• The task:
Collect each line of the entries that holds the string "runs".

• Material to process:
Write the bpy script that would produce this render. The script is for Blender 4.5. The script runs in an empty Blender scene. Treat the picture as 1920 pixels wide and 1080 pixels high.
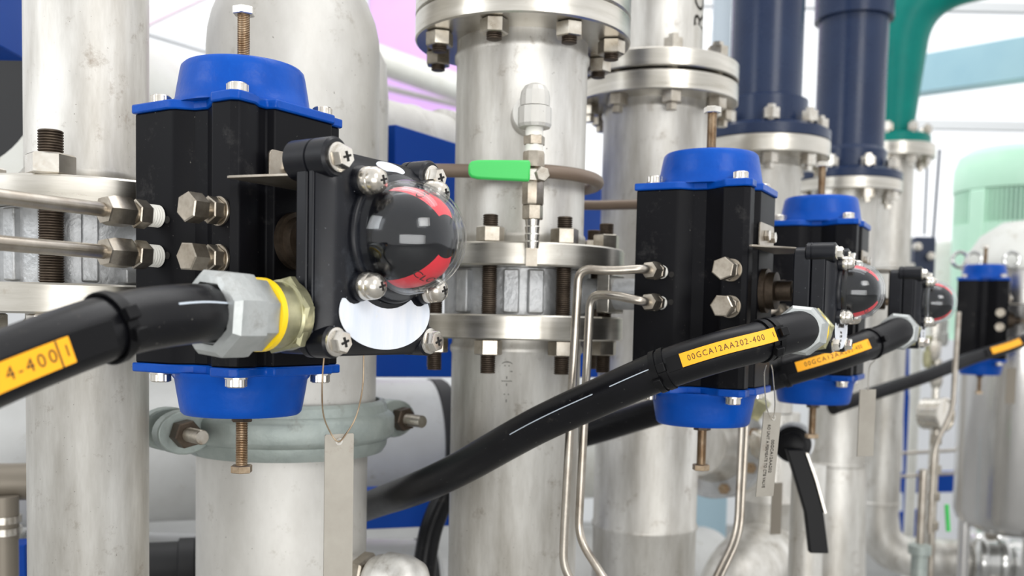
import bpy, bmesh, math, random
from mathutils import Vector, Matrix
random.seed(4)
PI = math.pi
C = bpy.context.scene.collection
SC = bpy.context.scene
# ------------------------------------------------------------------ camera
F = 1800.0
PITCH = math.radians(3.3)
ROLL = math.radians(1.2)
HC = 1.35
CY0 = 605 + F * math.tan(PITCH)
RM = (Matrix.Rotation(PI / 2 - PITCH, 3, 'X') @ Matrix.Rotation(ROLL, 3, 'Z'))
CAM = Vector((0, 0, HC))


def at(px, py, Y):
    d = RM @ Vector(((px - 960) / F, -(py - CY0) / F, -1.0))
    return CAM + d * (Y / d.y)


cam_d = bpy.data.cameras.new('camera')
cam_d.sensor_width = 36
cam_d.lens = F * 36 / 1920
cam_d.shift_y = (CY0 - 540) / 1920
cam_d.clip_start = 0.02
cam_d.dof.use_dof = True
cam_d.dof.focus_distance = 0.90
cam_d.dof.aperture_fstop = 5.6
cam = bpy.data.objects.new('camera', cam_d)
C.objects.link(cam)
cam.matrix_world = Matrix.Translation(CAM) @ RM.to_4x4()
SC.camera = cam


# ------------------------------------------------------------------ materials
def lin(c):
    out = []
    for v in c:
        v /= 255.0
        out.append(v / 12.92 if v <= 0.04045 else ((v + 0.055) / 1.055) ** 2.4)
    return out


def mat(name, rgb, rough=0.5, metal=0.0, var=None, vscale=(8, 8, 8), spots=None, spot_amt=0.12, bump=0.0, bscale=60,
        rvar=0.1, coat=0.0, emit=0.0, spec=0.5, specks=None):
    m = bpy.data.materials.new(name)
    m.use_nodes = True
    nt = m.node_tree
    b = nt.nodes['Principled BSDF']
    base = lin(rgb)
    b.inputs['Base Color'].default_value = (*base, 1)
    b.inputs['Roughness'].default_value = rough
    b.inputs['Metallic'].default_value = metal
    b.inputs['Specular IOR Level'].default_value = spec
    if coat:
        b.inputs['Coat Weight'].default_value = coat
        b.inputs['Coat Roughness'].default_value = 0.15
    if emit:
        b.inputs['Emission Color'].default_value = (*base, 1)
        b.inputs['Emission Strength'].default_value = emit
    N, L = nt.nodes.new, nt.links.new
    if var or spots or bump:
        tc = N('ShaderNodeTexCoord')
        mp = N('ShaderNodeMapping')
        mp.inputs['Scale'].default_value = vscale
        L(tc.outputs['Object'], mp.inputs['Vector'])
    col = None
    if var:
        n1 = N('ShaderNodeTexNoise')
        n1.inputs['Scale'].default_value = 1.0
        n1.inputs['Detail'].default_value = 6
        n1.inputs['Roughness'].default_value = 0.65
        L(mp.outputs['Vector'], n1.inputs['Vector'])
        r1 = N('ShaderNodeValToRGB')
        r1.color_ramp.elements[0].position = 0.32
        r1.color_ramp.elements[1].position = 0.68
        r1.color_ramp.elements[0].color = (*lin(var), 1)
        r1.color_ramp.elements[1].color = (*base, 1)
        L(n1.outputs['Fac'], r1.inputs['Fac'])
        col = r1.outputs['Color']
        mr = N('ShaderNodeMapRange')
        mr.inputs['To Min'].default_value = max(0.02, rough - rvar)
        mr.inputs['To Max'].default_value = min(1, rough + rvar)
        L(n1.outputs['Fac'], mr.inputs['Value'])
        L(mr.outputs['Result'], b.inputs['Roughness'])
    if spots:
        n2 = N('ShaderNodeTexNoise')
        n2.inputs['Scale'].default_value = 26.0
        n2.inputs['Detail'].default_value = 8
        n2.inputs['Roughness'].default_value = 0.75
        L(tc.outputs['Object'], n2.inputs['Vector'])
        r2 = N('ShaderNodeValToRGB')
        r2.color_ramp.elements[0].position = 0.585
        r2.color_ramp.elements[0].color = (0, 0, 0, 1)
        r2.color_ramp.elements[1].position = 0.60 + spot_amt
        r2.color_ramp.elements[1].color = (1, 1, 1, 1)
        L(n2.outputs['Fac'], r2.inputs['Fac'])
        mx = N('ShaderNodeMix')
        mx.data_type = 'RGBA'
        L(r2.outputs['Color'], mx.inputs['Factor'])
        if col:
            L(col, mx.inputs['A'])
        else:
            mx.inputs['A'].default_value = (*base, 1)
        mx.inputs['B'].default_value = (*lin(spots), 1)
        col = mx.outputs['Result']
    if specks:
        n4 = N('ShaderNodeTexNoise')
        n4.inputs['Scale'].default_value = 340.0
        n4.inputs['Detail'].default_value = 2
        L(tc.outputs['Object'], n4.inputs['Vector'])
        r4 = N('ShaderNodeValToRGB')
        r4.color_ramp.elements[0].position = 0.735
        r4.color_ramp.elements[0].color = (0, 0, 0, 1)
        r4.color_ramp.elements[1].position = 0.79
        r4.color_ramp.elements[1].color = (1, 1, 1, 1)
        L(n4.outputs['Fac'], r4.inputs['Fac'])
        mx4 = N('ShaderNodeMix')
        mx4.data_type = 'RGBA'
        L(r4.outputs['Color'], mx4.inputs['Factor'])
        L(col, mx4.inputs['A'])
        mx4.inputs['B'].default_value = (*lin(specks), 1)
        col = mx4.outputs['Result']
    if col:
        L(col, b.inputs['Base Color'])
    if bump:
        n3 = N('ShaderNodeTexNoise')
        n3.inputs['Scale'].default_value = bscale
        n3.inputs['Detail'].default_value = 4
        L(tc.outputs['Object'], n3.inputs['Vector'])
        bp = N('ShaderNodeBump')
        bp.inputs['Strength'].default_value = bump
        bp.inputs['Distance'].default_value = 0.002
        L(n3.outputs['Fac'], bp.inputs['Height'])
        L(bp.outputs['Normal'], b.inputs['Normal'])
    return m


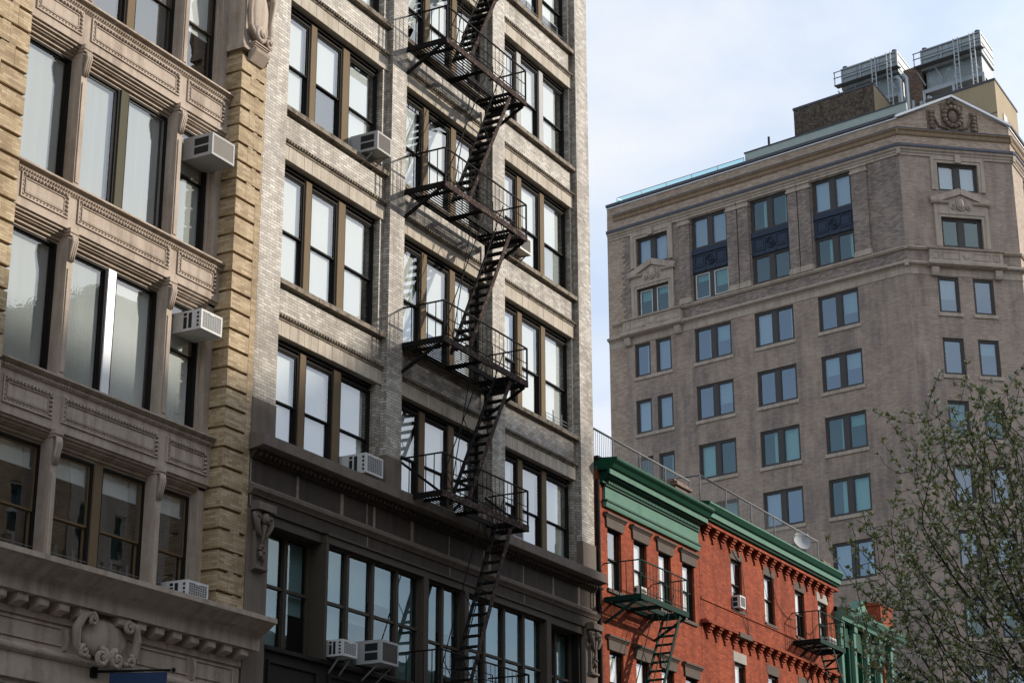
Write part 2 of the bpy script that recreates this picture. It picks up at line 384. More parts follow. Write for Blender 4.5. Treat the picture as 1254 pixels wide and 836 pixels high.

---

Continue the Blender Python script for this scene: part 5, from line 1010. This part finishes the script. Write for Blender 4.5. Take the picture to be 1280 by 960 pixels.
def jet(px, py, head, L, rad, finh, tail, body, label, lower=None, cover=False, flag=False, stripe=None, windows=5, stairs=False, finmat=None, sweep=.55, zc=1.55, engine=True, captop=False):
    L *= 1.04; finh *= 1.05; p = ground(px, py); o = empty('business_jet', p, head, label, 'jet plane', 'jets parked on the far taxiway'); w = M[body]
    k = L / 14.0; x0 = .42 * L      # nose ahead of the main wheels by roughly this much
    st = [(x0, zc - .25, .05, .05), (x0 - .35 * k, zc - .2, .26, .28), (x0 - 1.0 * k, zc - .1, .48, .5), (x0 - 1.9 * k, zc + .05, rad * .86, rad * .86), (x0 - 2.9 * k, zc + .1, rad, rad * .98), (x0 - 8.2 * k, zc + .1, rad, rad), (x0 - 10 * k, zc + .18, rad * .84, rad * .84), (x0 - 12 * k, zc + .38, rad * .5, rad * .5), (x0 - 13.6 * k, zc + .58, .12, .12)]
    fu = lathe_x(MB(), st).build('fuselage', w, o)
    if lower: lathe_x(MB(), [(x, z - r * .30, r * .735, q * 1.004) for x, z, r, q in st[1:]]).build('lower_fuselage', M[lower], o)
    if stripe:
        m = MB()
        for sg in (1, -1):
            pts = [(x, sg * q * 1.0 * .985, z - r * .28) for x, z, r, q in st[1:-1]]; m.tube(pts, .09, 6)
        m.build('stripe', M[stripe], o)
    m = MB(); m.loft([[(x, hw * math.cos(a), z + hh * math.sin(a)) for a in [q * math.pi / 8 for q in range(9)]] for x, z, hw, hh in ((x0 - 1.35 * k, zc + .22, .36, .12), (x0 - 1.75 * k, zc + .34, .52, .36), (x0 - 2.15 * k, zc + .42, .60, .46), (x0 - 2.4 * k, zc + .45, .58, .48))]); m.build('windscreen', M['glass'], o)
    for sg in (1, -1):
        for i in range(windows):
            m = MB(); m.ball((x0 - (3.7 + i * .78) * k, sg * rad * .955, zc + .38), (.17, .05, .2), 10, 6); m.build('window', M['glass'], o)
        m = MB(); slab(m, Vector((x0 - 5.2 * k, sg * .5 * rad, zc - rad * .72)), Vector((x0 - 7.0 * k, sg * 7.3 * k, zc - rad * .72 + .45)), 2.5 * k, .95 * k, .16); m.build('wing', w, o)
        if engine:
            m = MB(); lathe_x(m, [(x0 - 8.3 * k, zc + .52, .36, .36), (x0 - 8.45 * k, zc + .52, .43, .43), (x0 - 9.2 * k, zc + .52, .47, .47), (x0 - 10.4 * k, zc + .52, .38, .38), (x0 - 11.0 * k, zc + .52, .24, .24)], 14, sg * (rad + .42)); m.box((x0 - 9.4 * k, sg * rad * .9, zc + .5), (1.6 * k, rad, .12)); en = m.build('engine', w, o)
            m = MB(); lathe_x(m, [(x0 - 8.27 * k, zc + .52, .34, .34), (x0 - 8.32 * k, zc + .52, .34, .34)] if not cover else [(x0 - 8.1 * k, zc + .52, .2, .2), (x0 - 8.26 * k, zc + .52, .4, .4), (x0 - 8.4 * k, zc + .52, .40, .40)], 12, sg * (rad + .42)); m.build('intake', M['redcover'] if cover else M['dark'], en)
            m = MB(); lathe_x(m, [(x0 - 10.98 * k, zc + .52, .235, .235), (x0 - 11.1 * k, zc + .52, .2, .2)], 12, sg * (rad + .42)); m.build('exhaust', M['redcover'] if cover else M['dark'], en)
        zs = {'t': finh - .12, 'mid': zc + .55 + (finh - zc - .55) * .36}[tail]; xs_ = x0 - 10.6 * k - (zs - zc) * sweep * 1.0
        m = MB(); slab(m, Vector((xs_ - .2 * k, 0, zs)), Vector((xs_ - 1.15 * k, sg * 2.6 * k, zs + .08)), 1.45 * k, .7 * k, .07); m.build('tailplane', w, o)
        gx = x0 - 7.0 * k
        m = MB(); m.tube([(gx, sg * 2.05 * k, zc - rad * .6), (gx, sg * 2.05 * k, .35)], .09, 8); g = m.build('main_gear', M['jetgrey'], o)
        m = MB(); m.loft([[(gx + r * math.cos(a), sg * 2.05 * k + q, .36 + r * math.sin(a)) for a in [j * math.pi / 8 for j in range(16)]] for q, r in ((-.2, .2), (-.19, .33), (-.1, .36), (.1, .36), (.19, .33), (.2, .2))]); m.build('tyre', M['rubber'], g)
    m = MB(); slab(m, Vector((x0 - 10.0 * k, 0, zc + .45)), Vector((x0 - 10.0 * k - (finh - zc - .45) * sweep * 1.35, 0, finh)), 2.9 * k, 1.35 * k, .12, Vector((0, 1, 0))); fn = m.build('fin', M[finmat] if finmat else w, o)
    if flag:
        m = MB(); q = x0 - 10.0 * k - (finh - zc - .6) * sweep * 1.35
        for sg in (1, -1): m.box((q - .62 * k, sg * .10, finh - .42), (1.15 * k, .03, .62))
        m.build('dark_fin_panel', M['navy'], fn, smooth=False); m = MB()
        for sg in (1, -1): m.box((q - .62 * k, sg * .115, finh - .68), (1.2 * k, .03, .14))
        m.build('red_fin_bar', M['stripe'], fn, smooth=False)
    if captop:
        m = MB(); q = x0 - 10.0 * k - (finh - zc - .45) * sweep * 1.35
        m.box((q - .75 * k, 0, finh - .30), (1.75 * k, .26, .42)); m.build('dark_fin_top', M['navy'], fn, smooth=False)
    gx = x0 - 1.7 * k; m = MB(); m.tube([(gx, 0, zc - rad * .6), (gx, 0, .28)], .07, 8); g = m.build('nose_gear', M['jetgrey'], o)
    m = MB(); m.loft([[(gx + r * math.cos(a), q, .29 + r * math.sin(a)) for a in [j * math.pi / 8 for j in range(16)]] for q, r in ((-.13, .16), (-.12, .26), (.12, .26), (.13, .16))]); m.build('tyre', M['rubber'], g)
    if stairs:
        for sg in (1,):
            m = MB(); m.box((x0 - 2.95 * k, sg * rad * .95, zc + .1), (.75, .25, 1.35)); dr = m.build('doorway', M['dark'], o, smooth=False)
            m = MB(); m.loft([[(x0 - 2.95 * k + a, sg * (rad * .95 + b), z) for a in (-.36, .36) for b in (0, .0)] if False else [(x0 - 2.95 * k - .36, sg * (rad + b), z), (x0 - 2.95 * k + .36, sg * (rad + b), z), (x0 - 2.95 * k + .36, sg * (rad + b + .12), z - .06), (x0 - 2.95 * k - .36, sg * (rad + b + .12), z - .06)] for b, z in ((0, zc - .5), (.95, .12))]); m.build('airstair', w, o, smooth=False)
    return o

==

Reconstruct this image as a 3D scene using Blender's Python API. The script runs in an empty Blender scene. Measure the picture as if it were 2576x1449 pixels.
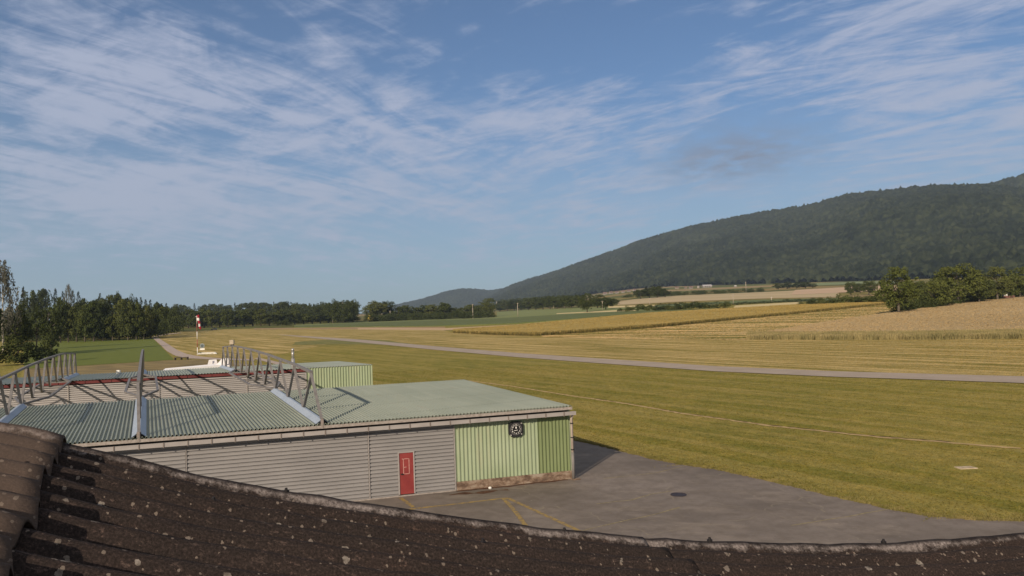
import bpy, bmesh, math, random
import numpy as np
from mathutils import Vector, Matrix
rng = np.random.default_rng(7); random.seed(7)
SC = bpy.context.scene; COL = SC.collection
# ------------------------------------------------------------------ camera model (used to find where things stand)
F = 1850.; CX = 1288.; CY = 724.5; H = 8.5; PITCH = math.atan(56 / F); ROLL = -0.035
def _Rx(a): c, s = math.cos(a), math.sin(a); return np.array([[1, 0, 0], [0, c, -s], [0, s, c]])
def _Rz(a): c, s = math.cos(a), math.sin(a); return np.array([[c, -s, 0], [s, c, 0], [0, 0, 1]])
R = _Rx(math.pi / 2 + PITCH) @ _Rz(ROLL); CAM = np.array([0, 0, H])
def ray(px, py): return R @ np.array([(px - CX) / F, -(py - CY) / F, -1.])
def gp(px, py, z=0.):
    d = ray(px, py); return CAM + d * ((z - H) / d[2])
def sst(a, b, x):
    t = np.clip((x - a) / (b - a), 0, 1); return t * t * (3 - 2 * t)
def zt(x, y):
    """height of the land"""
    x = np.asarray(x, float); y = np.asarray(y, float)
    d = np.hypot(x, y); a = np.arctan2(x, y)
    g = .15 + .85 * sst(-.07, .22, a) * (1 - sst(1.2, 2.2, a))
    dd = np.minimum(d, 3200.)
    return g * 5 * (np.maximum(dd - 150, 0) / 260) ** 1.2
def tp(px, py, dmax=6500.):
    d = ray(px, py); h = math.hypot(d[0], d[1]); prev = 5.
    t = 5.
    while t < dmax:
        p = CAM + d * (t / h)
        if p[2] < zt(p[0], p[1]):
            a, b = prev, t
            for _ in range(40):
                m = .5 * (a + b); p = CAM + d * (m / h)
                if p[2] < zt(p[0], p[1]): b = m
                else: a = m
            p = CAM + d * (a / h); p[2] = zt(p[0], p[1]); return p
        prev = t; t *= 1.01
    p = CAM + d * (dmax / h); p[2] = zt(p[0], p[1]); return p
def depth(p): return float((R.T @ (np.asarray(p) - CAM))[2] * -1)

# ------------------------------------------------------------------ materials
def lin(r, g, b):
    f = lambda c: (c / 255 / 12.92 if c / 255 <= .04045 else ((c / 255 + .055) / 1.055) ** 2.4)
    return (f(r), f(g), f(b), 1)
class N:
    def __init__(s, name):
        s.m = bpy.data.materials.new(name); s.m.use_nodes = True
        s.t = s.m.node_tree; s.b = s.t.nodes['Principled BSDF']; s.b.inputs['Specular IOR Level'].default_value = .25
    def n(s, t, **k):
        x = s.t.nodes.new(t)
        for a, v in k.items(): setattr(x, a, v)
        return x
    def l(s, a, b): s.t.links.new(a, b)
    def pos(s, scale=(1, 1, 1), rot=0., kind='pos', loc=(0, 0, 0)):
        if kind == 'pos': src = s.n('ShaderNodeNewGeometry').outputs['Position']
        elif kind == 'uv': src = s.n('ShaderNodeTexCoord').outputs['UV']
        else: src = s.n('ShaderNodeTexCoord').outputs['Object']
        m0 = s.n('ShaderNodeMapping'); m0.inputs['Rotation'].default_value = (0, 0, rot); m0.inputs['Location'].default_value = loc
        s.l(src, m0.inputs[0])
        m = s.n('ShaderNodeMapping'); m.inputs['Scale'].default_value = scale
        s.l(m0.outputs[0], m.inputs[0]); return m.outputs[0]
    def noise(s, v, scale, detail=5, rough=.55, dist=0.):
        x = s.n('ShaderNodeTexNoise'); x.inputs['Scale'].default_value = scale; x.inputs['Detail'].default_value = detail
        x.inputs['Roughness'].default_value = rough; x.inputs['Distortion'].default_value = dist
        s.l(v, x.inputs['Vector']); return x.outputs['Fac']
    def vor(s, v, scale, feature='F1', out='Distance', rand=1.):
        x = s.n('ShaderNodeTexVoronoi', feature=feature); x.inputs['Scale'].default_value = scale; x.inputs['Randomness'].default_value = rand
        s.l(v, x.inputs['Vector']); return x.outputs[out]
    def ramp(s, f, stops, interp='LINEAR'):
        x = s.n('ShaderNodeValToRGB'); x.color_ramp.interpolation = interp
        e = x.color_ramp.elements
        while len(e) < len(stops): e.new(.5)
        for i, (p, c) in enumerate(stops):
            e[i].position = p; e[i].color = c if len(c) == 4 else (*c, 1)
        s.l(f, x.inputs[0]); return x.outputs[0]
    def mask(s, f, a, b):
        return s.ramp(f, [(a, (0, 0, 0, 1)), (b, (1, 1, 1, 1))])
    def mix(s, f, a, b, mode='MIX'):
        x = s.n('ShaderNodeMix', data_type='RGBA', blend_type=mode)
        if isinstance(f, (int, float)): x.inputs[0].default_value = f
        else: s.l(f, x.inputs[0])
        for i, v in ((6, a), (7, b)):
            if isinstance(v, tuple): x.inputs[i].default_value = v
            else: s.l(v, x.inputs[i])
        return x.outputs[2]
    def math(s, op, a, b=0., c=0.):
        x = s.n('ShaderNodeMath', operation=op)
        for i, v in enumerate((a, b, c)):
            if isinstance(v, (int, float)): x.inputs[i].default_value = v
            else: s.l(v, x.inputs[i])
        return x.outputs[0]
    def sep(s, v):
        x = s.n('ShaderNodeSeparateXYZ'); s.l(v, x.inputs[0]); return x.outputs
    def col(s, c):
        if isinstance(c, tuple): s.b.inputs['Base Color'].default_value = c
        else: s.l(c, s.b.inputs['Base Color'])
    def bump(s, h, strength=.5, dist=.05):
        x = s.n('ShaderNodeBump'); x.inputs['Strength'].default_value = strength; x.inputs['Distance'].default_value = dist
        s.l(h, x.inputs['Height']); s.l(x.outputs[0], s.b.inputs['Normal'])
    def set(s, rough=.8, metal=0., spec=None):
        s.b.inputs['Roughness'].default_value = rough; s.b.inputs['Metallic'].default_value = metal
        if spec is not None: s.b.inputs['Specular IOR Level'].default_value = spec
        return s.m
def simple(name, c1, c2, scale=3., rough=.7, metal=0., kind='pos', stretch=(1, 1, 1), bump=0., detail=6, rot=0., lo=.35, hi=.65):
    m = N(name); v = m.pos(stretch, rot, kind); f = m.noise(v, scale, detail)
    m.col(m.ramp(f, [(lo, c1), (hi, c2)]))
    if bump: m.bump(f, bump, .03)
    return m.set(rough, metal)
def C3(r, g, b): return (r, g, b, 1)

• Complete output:
Write the bpy script that would produce this render. The script is for Blender 4.5. The script runs in an empty Blender scene. Treat the picture as 1920 pixels wide and 1080 pixels high.
Reconstruct this image as a 3D scene using Blender's Python API. The script runs in an empty Blender scene. Measure the picture as if it were 2576x1449 pixels.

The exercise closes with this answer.